Marmara Denizi'nde yaşanan müsilaj sorunu, ekolojik dengeyi ciddi şekilde tehdit ederken, bu durum 2021 yılından bu yana farklı boyutlar kazandı. Müsilaj, denizin birçok yerinde, özellikle Gemlik Körfezi'nden Tekirdağ kıyılarına, Marmara Adası çevresinden Bandırma ve Erdek Körfezi'ne kadar uzanan alanlarda, yoğunluğu değişiklik göstermekle birlikte, varlığını sürdürüyor.

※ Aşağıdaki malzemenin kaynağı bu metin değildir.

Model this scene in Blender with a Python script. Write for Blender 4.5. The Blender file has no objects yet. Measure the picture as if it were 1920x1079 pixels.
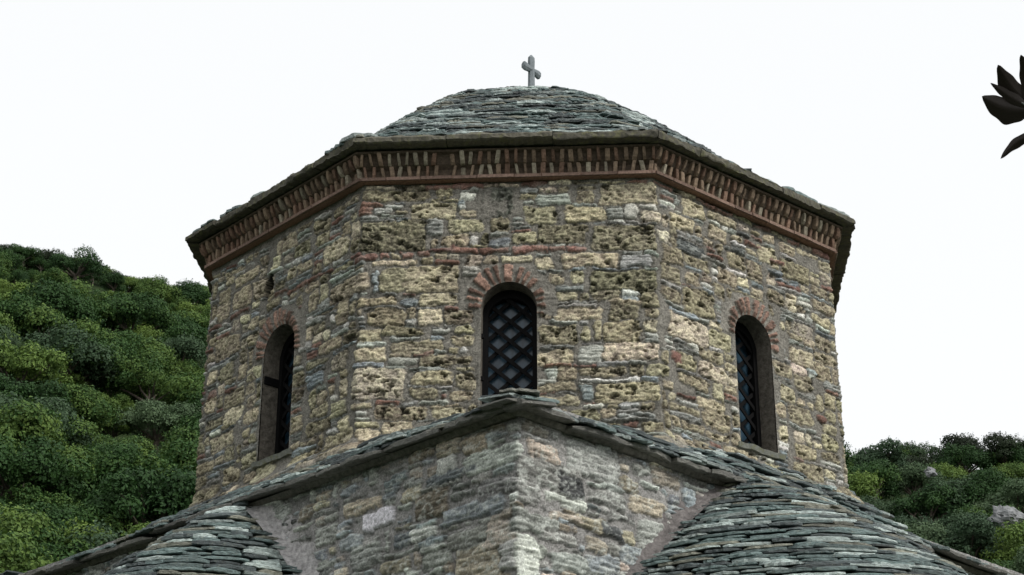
import bpy, math, random
import numpy as np
from mathutils import Vector, noise as mnoise
PI = math.pi
rng = np.random.default_rng(7)
random.seed(5)

# ------------------------------------------------------------------ camera
CAMP = np.array([0.0, -16.4889, -7.1524])
FW = np.array([-0.0070629, 0.9113607, 0.4115482]); RT = np.array([0.9999729, 0.0072974, 0.0010016]); UP = np.array([0.0020904, -0.4115441, 0.9113875])
from mathutils import Matrix
scn = bpy.context.scene
cd = bpy.data.cameras.new("camera"); cam = bpy.data.objects.new("camera", cd); scn.collection.objects.link(cam)
cam.matrix_world = Matrix(((RT[0], UP[0], -FW[0], CAMP[0]), (RT[1], UP[1], -FW[1], CAMP[1]), (RT[2], UP[2], -FW[2], CAMP[2]), (0, 0, 0, 1)))
cd.lens = 66.43; cd.sensor_width = 36; cd.clip_end = 3000; cd.clip_start = .1
scn.camera = cam

# ------------------------------------------------------------------ sky, sun, exposure
SUN_EL, SUN_AZ = math.radians(42), math.radians(128)      # azimuth from +Y towards +X
SKY_STRENGTH, SUN_STRENGTH, EXPOSURE = 0.10, 1.35, 0.5
w = bpy.data.worlds.new("World"); scn.world = w; w.use_nodes = True
nt = w.node_tree; nt.nodes.clear()
sky = nt.nodes.new('ShaderNodeTexSky'); sky.sky_type = 'NISHITA'; sky.sun_disc = False
sky.sun_elevation = SUN_EL; sky.sun_rotation = SUN_AZ; sky.dust_density = 3.0; sky.air_density = 1.0
bw = nt.nodes.new('ShaderNodeRGBToBW')
mixn = nt.nodes.new('ShaderNodeMix'); mixn.data_type = 'RGBA'; mixn.inputs[0].default_value = 0.9
ov = nt.nodes.new('ShaderNodeMix'); ov.data_type = 'RGBA'; ov.inputs[0].default_value = 0.72
ov.inputs[7].default_value = (8.9, 9.05, 9.15, 1)                 # even white overcast
bg = nt.nodes.new('ShaderNodeBackground'); bg.inputs[1].default_value = SKY_STRENGTH
out = nt.nodes.new('ShaderNodeOutputWorld')
L = nt.links.new
L(sky.outputs[0], bw.inputs[0]); L(sky.outputs[0], mixn.inputs[6]); L(bw.outputs[0], mixn.inputs[7])
L(mixn.outputs[2], ov.inputs[6]); L(ov.outputs[2], bg.inputs[0]); L(bg.outputs[0], out.inputs[0])
sd = bpy.data.lights.new("sun", 'SUN'); sd.energy = SUN_STRENGTH; sd.angle = math.radians(12); sd.color = (1, .97, .92)
sun = bpy.data.objects.new("sun", sd); scn.collection.objects.link(sun)
sdir = Vector((math.sin(SUN_AZ) * math.cos(SUN_EL), math.cos(SUN_AZ) * math.cos(SUN_EL), math.sin(SUN_EL)))
sun.rotation_euler = sdir.to_track_quat('Z', 'Y').to_euler()
vs = scn.view_settings; vs.view_transform = 'Standard'; vs.look = 'None'; vs.gamma = 1; vs.exposure = EXPOSURE; vs.use_curve_mapping = False

# ------------------------------------------------------------------ helpers
COL = scn.collection
def link(name, me, parent=None, mat=None):
    o = bpy.data.objects.new(name, me); COL.objects.link(o)
    if parent is not None: o.parent = parent
    if mat is not None and me is not None: me.materials.append(mat)
    return o
def tag(o, label=None, cat=None, group=None, kind=None):
    if label: o['label'] = label
    if cat: o['category'] = cat
    if group: o['group'] = group
    if kind: o['kind'] = kind
    return o
def mesh_np(name, V, F, cols=None, smooth=True, quads=True):
    """V (n,3), F (m,k) uniform faces, cols (n,3) per vertex"""
    me = bpy.data.meshes.new(name); V = np.asarray(V, np.float32); F = np.asarray(F, np.int32); k = F.shape[1]
    me.vertices.add(len(V)); me.vertices.foreach_set('co', V.ravel())
    me.loops.add(F.size); me.loops.foreach_set('vertex_index', F.ravel())
    me.polygons.add(len(F)); me.polygons.foreach_set('loop_start', np.arange(0, F.size, k, dtype=np.int32))
    try: me.polygons.foreach_set('loop_total', np.full(len(F), k, np.int32))
    except Exception: pass
    me.polygons.foreach_set('use_smooth', np.full(len(F), smooth))
    me.update(calc_edges=True); me.validate()
    if cols is not None:
        a = me.color_attributes.new('Col', 'FLOAT_COLOR', 'POINT')
        c = np.ones((len(V), 4), np.float32); c[:, :cols.shape[1]] = cols; a.data.foreach_set('color', c.ravel())
    return me
class MB:
    """collects polygons (any size) with a colour per vertex"""
    def __init__(s): s.v = []; s.f = []; s.c = []
    def add(s, verts, faces, col=(.5, .5, .5)):
        b = len(s.v); s.v += [tuple(map(float, x)) for x in verts]; s.f += [[b + i for i in f] for f in faces]
        s.c += [tuple(col)] * len(verts)
    def build(s, name, parent=None, mat=None, smooth=False):
        me = bpy.data.meshes.new(name); me.from_pydata(s.v, [], s.f)
        a = me.color_attributes.new('Col', 'FLOAT_COLOR', 'POINT')
        c = np.ones((len(s.v), 4), np.float32); c[:, :3] = np.array(s.c); a.data.foreach_set('color', c.ravel())
        me.polygons.foreach_set('use_smooth', [smooth] * len(me.polygons)); me.update()
        return link(name, me, parent, mat)
def box_axes(mb, c, ax, ay, az, hx, hy, hz, col=(.5, .5, .5)):
    c = np.array(c, float); P = []
    for sx, sy, sz in ((-1,-1,-1),(1,-1,-1),(1,1,-1),(-1,1,-1),(-1,-1,1),(1,-1,1),(1,1,1),(-1,1,1)):
        P.append(c + np.array(ax) * hx * sx + np.array(ay) * hy * sy + np.array(az) * hz * sz)
    mb.add(P, [[0,3,2,1],[4,5,6,7],[0,1,5,4],[1,2,6,5],[2,3,7,6],[3,0,4,7]], col)
# lattice value noise on arrays, in [0,1]
_lat = {}
def vn(x, y, seed=0):
    if seed not in _lat: _lat[seed] = np.random.default_rng(seed + 100).random((256, 256)).astype(np.float32)
    T = _lat[seed]
    xi = np.floor(x).astype(int); yi = np.floor(y).astype(int); fx = x - xi; fy = y - yi
    fx = fx * fx * (3 - 2 * fx); fy = fy * fy * (3 - 2 * fy)
    a = T[xi & 255, yi & 255]; b = T[(xi + 1) & 255, yi & 255]; c = T[xi & 255, (yi + 1) & 255]; d = T[(xi + 1) & 255, (yi + 1) & 255]
    return (a * (1 - fx) + b * fx) * (1 - fy) + (c * (1 - fx) + d * fx) * fy
def fbm(x, y, seed=0, oct=4):
    r = 0; a = .5; t = 0
    for i in range(oct): r = r + a * vn(x * 2 ** i + 17.3 * i, y * 2 ** i + 5.1 * i, seed + i); t += a; a *= .55
    return r / t
def sstep(a, b, x):
    t = np.clip((x - a) / (b - a), 0, 1); return t * t * (3 - 2 * t)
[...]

Müsilajın Yayılması ve Derinlikteki Tehdit
Çanakkale Boğazı girişindeki derinliklerde, 10 ila 30 metre arasında farklı yoğunlukta müsilaj tabakalarının oluştuğu gözlemlendi. Uzmanlar, Kuzey Ege Denizi'nin de benzer sorunlarla karşılaşabileceğinden endişe duyuyor. Müsilaj, denizaltı ekosistemi üzerinde ciddi etkiler yaratırken, balık popülasyonları ve diğer deniz canlıları üzerinde olumsuz sonuçlar doğuruyor. Ayrıca, bu tehdidin yüzeyde görünmeyen boyutlarının altında derinlerde de var olduğu belirtiliyor. Normal şartlarda ilkbahar aylarında ortaya çıkan bu olgu, bu yıl sonbahar döneminde tekrar belirmeye başladı. Çanakkale Boğazı’ndan Ege Denizi’ne doğru hareket eden bu müsilaj öbekleri, bölgedeki deniz yaşamını daha da tehdit edebilir.
Kısır Döngüye Giren Durum
Bandırma 17 Eylül Üniversitesi Denizcilik Fakültesi'nden Prof. Dr. Mustafa Sarı, müsilaj sorununun yeni bir kısır döngüye girdiğine işaret etti. 2021 yılının Nisan ayında başlayan müsilaj problemi, önlem alınmaması nedeniyle 2024’ün Ekim ayında tekrar etmeye başladı. Sarı, bu süreçte müsilajın gizli kalma süresinin kısaldığını ve 2025 yılının Haziran ayında müdahale edilmezse, durumun yeniden kötüleşeceğine dair uyarılarda bulundu. Müsilajın bu kadar erken ortaya çıkması, önümüzdeki ilkbahar- yaz döneminin tehlikeli olabileceğini gösteriyor. Yer altındaki müsilaj yoğunluğunun, kısa sürede tüm Marmara Denizi’ni etkisi altına alma riski oldukça yüksek.
Acil Müdahale Gerekliliği
Eski Çevre ve Şehircilik Bakanlığı Müsteşarı Prof. Dr. Mustafa Öztürk, iklim değişikliği ve artan su sıcaklıklarının müsilaj oluşumunda rol oynadığına dikkat çekti. Kirlilik düzeyini azaltmanın ekolojik dengeyi korumanın anahtarı olduğunu vurguladı. 2021 yılında imza altına alınan Marmara Denizi Eylem Planı'nın yeterli olmadığını ifade eden Öztürk, gerçekçi ve uygulanabilir bir acil eylem planına ihtiyaç duyulduğunu belirtti. Prof. Dr. Sarı ise denizdeki azot ve fosfor yükünün fazla olduğunu, atıkların sadece yarısının arıtılabildiğini, diğer yarısının ise doğrudan denize bırakıldığını dile getirdi.
Arıtma Tesislerinin Rolü
Türkiye Tabiatını Koruma Derneği (TTKD) Bilim Danışmanı Dr. Erol Kesici, Marmara Denizi'ndeki ekolojik dengede bir bozulma yaşandığını öne sürdü. Kirlilik ve sıcaklık artışının yanı sıra, önemli balık türlerinin yok olmasının da müsilaj oluşumunu tetiklediğini belirtti. Kesici, evsel, endüstriyel ve tarımsal atıkların ileri biyolojik arıtmaya tabi tutulmasının önemine değinerek, çalışmayan arıtma tesislerinin faaliyete geçirilmesini ve inşaatı süren tesislerin bir an önce tamamlanması gerektiğini vurguladı. Bu adımlar atılmazsa, Marmara Denizi'nde yaşanan felaketin daha da kötüleşmesi kaçınılmaz görünüyor.